Lola dice la buenaventura. Lola dice leer el café turco. Lola tiene una casa con un agujero y se pone a buscar la cachiporra que lo pueda tapar. Por los lánguidos flecos de un traje anaranjado deja asomar las piernas relucientes, una tras otra, avanzando y retrocediendo, mientras declara que su cuerpo está caliente y su frente está que arde. ¡Oh, fiebre del Retiro! Un fleco se le engancha en la barra del micrófono del guitarrista. Impasible, ella prepara copas, elige ropas, desempolva el disco que a él le gusta oír. Crece la calentura: «Tengo vicio.» Vicio «de tenerte a todas horas,/de rozarme con tu piel,/de emborracharme con tu risa embriagadora.» Vamos, vicio.

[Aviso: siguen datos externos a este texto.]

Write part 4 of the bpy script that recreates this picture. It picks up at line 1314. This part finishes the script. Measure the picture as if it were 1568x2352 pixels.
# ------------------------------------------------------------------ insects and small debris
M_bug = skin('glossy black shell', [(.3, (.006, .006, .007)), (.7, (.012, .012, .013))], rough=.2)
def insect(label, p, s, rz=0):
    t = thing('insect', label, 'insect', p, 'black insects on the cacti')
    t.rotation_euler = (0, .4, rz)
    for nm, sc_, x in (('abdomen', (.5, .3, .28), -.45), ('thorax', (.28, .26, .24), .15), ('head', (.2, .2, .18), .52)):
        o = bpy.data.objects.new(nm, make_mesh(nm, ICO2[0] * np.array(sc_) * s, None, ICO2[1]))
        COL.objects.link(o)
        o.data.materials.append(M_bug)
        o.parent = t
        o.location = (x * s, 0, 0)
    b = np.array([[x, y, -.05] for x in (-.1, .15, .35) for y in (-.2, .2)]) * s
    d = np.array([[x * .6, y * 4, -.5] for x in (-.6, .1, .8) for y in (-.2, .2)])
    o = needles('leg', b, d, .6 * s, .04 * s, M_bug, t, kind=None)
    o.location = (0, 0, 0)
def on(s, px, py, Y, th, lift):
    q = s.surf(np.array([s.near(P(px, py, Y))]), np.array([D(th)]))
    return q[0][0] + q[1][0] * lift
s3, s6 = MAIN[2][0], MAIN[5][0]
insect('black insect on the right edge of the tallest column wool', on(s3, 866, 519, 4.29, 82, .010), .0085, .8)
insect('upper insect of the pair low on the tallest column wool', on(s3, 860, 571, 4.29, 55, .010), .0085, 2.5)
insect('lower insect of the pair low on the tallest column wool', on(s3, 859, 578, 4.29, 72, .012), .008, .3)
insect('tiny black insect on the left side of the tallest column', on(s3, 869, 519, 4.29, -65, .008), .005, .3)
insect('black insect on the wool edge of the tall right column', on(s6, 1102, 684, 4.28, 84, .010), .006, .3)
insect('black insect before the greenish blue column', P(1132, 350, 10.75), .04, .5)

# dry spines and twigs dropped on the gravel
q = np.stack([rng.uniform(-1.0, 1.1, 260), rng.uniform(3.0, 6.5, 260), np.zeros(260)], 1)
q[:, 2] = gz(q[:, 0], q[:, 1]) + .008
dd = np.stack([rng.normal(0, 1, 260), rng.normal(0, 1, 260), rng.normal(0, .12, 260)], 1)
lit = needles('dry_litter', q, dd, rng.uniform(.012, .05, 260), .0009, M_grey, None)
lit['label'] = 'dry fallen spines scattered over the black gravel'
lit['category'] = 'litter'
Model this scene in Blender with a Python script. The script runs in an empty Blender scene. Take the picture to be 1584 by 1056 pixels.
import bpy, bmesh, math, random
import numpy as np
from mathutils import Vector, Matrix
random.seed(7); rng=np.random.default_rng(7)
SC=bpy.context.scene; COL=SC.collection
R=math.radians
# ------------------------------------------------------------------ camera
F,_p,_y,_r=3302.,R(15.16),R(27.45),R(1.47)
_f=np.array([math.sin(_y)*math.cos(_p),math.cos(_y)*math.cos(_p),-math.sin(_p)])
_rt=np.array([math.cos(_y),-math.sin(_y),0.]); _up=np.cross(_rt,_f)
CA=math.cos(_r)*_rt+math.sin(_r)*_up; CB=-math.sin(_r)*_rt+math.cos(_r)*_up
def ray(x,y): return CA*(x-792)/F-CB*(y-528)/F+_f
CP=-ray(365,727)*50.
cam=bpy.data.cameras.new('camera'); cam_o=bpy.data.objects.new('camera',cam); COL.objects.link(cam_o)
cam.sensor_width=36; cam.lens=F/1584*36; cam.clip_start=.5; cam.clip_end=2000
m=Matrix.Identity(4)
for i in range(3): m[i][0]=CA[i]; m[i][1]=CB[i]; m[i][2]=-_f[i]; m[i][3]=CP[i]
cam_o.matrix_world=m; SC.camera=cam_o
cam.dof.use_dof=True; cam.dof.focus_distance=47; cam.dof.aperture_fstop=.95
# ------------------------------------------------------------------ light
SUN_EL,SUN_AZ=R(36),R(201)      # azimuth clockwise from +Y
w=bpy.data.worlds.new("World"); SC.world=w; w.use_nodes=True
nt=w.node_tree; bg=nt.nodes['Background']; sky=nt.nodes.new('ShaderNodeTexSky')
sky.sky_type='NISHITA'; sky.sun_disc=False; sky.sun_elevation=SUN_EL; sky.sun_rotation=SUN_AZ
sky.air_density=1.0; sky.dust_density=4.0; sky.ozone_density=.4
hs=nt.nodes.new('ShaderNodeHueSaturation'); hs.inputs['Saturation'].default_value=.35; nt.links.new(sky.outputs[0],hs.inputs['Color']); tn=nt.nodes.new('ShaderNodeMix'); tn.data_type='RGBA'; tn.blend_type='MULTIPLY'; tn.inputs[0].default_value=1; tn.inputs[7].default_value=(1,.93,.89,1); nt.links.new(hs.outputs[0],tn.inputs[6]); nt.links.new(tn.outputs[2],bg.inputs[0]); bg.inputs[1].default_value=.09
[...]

Lola dice cantar canciones «porque las siente», como siente que la revista satírica Sal y Pimienta haya mostrado al torero José María Manzanares con debilidades de travesti,«Que sepan esos señores que, aunque José María se ponga un día el pañuelo de mujer, demuestra cada tarde en la plaza que tiene más valor y hombría que todos ellos juntos. A los de Sal y Pimienta ¡que les den cien puñalás! (Aplausos). Son unos niñatos que no saben lo que es el respeto para los demás, que nunca mamaron, que tragaron tan sólo polvitos en lugar de la leche de hembra. Ellos me toman por la querida de Colón; pues, por lo menos, el navegante tenía un huevo... Anda, que Dios los perdone.» La cuadrilla de Manzanares se levanta para aplaudir.
Enardecida, Lola recita apasionadamente: «A la deriva.» Mi acompañante apunta: «Ya, ya quisiera Nuria Espert ... » Melodrama, tristeza, golondrina que presagia el final. Remolino rojinegro y marcha: «Dime, dime tu amor.» Más marcha y más clamor: « iLooola! iLooola! »

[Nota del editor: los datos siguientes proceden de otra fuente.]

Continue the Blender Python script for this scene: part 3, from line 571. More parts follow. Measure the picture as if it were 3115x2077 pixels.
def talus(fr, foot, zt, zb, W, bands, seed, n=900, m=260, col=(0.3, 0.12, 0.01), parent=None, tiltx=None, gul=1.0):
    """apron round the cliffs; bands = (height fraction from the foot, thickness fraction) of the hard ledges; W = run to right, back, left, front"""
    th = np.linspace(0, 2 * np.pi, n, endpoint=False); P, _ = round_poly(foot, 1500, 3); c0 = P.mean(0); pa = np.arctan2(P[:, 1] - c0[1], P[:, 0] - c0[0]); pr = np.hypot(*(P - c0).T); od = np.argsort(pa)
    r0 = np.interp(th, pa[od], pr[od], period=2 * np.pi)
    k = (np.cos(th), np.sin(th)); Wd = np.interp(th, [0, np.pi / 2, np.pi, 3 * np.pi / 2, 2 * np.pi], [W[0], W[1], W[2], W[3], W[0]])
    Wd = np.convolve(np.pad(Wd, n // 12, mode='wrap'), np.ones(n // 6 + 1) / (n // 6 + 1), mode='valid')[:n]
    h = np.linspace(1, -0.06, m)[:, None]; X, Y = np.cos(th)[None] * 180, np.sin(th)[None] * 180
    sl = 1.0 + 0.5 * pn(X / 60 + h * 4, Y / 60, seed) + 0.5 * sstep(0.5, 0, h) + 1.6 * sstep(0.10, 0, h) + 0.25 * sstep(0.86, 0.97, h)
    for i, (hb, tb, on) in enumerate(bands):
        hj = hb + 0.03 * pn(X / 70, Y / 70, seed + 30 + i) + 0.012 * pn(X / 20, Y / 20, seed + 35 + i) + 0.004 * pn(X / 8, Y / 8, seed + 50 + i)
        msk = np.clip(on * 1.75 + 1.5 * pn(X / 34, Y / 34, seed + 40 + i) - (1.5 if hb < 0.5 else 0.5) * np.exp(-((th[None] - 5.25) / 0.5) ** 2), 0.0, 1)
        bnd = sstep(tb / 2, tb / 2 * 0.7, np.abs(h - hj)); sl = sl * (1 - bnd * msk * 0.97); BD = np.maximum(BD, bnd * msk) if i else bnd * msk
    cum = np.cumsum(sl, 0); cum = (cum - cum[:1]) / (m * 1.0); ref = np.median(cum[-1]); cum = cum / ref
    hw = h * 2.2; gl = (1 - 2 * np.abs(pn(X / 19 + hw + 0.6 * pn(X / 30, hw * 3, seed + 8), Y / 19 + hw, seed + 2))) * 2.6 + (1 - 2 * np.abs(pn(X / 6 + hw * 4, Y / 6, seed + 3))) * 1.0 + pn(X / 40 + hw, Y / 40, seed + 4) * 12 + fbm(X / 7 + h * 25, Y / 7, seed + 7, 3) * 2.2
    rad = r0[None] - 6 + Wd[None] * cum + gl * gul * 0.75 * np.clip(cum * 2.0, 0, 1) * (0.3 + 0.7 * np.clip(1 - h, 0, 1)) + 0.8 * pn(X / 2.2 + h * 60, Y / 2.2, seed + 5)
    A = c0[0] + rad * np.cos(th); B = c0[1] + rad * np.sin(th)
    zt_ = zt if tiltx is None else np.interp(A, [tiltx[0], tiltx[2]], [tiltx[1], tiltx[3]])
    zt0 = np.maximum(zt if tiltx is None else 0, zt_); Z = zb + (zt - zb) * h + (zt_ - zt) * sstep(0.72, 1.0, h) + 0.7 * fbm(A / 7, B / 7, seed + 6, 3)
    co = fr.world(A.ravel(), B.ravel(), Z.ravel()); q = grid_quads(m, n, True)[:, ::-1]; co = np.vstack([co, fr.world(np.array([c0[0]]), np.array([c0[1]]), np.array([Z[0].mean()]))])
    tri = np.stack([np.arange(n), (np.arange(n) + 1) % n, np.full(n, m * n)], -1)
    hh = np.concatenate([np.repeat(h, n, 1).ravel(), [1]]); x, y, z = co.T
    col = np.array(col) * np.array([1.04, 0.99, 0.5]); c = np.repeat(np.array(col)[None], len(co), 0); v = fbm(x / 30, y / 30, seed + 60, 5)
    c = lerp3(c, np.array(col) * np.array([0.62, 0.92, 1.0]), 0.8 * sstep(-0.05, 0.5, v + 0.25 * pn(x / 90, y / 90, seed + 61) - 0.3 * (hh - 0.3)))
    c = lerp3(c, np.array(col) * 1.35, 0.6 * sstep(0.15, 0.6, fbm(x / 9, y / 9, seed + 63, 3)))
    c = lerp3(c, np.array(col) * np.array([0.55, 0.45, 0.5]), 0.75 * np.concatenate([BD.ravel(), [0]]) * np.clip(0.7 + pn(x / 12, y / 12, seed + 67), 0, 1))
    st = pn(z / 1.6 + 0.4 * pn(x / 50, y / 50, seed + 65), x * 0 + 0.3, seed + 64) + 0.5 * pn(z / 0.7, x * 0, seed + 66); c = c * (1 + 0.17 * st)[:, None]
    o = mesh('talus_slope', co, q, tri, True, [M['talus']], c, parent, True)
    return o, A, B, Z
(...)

De casi todo ha habido en esta madrugada: cante, baile, felicidad, penita-pena, arengas y un orgullo dinamitero: «Nací artista y moriré pensando en lo mismo.» Al público más fiel lo va nombrando: duques, rejoneadores, actores, toreros, dueños de restaurantes famosos. Para ellos y para todos: «Una noticia agotadora, pero buena. A principios de noviembre, en el teatro Reina Victoria, de Madrid, actuaré con mi hermana y con mi hija en un espectáculo titulado El concierto de las Flores. Y va estrechando manos. Y va dando besos.
Con la desesperación de quien intuye que aquellos que respetan la escritura de Borges, «pese a sus opiniones de derechas», no respetarán nunca el arte de esta gran folklórica que, forzoso es reconocerlo, no ha encontrado en España rival.